Blair pushes plan to harness greener energy

A government initiative calls for Britain to generate 20 percent of its power from renewable sources by 2020.

The blades windmill merrily above the treetops, lording it over the rural skyline like some freak botanical experiment.

Get closer and you can hear them humming quietly as they perform their modern-day alchemy: turning gusts of wind into electricity.

The sight of a 200-foot-tall turbine in the English countryside comes as a surprise. Just 79 wind farms dot the country, providing less than 1 percent of energy needs.

But that is about to change after the government signaled recently that it plans to revolutionize the energy-supply picture in Britain.

Hundreds of new wind turbines, both inland and offshore, are to be built in the coming years as part of a grand design to generate 20 percent of energy from so-called "renewable" supplies by 2020. This, it is hoped, will set Britain on the way to cutting carbon emissions far more radically than the Kyoto agreement calls for: Where Kyoto prescribed an 8 percent reduction by 2010, Blair now is aiming at a 60 percent cut by 2050 - and he wants the EU, including its newest members, to commit to the target as well.

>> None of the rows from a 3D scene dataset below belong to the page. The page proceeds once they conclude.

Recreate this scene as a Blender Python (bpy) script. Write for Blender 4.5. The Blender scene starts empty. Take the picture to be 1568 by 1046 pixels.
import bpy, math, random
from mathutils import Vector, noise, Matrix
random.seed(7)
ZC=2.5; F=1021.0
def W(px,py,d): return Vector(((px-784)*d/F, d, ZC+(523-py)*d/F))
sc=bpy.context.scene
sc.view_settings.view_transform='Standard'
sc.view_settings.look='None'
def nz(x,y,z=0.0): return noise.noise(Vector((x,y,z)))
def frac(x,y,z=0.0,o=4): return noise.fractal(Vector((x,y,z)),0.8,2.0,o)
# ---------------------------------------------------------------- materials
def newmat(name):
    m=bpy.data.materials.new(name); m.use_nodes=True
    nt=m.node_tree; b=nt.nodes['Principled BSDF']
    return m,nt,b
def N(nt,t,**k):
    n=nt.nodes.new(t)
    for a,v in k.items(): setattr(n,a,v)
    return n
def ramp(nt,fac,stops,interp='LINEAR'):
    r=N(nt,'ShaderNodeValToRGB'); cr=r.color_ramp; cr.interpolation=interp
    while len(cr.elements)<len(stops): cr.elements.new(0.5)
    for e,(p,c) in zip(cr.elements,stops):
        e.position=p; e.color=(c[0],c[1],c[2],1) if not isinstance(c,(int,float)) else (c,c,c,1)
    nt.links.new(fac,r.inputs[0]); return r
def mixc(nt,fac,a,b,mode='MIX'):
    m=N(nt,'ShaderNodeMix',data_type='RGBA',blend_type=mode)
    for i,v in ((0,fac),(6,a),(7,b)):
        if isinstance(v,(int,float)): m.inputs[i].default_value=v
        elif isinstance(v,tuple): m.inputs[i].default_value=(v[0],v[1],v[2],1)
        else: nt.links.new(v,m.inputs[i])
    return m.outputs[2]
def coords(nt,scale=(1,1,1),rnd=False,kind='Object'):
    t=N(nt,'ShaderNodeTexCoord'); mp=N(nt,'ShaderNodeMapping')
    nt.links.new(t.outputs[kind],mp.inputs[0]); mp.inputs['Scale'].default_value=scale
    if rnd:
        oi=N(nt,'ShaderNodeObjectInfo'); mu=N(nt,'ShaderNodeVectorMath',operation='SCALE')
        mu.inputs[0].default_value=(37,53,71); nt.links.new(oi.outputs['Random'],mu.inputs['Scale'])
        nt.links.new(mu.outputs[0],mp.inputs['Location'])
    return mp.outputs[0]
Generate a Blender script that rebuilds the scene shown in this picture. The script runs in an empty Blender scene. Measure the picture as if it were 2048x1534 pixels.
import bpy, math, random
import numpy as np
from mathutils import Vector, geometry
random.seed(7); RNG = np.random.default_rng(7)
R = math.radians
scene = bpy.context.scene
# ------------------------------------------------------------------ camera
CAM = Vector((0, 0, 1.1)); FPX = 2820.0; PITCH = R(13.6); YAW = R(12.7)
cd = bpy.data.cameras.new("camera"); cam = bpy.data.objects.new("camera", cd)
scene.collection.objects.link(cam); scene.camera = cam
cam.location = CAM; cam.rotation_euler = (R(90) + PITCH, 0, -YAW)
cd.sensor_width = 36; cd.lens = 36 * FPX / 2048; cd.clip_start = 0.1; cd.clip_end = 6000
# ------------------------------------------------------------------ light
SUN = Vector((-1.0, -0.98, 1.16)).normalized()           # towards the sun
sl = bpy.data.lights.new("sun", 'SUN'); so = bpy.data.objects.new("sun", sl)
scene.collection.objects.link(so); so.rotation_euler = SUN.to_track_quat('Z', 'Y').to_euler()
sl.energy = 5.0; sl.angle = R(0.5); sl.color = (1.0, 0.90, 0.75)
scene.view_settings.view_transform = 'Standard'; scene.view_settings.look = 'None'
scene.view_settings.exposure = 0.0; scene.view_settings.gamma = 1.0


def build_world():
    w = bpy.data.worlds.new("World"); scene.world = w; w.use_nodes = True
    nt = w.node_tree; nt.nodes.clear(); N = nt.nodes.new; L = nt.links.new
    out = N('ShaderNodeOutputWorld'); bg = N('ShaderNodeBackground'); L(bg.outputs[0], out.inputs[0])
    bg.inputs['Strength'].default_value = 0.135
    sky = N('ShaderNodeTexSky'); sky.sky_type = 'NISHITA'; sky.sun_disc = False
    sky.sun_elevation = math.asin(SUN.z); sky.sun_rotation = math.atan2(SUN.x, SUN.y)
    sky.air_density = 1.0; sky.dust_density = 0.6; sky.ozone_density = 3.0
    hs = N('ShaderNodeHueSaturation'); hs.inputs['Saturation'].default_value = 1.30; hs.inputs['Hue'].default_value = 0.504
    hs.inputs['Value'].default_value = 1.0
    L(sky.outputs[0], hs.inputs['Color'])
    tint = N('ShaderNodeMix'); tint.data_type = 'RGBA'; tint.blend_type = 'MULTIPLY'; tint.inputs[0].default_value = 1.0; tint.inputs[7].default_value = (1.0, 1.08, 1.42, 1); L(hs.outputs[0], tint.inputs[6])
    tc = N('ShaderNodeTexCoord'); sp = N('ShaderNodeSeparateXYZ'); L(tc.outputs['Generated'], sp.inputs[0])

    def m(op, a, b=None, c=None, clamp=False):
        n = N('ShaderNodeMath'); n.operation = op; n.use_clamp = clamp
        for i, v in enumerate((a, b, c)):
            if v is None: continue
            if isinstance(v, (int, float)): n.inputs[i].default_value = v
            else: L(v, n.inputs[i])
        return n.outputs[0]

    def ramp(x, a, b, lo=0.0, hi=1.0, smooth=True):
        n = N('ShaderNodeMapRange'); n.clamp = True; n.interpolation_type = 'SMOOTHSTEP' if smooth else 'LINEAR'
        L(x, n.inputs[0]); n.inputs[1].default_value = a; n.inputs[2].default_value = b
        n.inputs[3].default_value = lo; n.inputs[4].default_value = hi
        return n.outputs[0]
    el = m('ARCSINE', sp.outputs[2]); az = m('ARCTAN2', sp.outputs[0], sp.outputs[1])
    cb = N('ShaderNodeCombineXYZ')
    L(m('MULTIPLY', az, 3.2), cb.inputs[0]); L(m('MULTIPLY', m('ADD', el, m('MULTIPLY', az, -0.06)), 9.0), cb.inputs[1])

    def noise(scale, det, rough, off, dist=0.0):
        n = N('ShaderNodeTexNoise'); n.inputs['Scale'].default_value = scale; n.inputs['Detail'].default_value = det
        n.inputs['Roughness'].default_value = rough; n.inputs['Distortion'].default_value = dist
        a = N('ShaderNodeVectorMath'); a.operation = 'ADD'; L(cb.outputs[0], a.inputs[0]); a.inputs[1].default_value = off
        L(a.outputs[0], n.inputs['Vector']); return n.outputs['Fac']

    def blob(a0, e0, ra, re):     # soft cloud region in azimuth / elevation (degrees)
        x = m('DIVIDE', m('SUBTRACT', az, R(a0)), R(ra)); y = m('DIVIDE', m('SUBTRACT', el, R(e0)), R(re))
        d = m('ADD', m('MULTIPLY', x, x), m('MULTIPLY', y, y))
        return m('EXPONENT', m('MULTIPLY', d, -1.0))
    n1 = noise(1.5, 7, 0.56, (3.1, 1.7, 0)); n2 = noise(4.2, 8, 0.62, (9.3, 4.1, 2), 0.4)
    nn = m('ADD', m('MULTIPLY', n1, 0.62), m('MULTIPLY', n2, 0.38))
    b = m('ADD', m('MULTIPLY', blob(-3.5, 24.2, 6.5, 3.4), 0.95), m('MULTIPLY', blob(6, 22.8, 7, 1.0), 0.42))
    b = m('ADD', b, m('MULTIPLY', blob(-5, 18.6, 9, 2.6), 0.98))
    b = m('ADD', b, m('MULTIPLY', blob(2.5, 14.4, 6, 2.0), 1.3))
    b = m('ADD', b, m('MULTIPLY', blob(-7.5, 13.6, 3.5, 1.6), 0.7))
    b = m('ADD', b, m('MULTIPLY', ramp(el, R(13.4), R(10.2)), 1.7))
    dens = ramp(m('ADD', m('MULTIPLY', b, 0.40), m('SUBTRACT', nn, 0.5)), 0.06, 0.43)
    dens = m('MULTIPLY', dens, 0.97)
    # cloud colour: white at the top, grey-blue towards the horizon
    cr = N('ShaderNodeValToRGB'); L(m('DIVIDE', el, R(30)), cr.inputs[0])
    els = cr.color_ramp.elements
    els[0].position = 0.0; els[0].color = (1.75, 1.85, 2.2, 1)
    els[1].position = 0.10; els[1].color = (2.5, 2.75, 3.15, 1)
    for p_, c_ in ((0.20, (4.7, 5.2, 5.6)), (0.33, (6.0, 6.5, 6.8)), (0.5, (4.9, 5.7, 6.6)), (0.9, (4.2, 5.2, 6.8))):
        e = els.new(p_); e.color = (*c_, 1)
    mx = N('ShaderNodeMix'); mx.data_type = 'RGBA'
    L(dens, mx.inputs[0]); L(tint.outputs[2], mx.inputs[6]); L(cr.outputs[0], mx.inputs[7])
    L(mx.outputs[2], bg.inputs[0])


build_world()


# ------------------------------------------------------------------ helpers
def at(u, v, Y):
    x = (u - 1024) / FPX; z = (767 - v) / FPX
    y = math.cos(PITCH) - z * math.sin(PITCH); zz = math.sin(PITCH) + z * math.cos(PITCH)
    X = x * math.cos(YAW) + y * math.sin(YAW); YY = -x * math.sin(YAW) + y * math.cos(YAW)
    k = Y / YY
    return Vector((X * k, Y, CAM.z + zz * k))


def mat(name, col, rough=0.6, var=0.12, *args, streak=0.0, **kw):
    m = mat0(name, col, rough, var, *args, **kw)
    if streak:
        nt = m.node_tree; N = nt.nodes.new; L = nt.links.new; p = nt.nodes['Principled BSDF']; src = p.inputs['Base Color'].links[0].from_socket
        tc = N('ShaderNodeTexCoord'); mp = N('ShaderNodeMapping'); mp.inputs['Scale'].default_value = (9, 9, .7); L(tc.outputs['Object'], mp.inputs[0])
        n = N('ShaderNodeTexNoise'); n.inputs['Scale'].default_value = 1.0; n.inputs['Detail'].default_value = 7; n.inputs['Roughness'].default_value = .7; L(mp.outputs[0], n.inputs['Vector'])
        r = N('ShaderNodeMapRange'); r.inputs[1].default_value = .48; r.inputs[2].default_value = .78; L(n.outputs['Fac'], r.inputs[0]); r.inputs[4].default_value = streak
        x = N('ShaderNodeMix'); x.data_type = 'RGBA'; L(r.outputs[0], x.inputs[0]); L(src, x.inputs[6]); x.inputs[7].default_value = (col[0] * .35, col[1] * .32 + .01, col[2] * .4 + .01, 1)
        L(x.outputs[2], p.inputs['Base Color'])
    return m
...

As of 2000, Scandinavian countries led Europe in the use of renewable energy. Sweden, for example, relies on "green" energy sources for 32 percent of its power.

Britain's plan has raised hopes and eyebrows in equal measure. Environmentalists have naturally welcomed it, but criticized a lack of concrete policy proposals to help bring about the shift.

"It is frustrating that the government doesn't have the nerve to commit to formal targets for renewable energy and energy efficiency," says Alex Evans, a research fellow at the Institute for Public Policy Research think tank.

Economists say the move will increase energy costs to the British consumer because of the expense of new technology. The government says it would cost between 0.5 and 2 percent of the GDP in 2050 to achieve the 60 percent emissions goal.

For Prime Minister Tony Blair, however, the issue is bigger: Global warming caused by fossil fuels, he argues, is part of a cycle of degradation, poverty, and bitterness that makes the world a less secure place.

Tackling climate change is as important as tackling terrorism, he says, in an implicit challenge to the skeptical United States to get serious about cutting greenhouse gases.

"There can be no lasting peace while there is appalling injustice and poverty," Mr. Blair said in unveiling the initiative earlier this spring. The same Kyoto pact which the US said went too far did not go far enough, Blair insisted, as he bemoaned the foot-dragging, "especially in some of the world's most powerful nations."

Energy diversity can also help Britain and the US cut dependency on foreign hydrocarbon supplies - an argument that has particular resonance at a time when the Iraq crisis has reminded Americans how reliant they are on Middle East energy resources.

Britain, now a net exporter of oil and gas from the North Sea, is expected to become a net importer of gas from 2005 and of oil from 2010.

"Currently the UK does only 3 percent of power generation from renewables, but we are obviously looking to increase that substantially," a government spokesman said.

Though Britain has some of the biggest tides in the world, underwater wave and tidal power technology is still in its early stages. Solar power looks expensive and is also difficult to store. Hydroelectric power has little room for growth because of public opposition to new dams. Which leaves wind power.

Some 1,000 turbines provide enough electricity to power 400,000 homes in Britain, one of Europe's windiest countries.

While residents of Swaffham, about 100 miles northeast of London, seem ambivalent toward the whup-whupping rotors within their earshot, critics of wind power nationwide are growing increasingly bitter, campaigning against wind farms as a blight on the countryside that will dim its traditional appeal to tourists.

John Stoneman, head of the Save our Skyline lobby group, adds that the wind is an unreliable source which "has to blow at certain speeds to get [the blades] running. Then anything over 45 miles per hour and you have to shut them down because they become unstable."

Alan Raymant, head of renewable energy at Powergen, a big energy supplier, says that to hit government targets, wind farm output would have to increase 16-fold over the next seven years. That's a lot of turbines.

"We don't believe you can get to those targets solely on wind," says Mr. Raymant. "Most people accept the benefits of renewable energy in a broad sense, but they don't want wind farms anywhere near their back garden."

Offshore construction is increasingly being viewed as a solution, and several developments are already under way, he says, "but it is more expensive, more complex, and you have to bring the cables back to shore, which is more costly."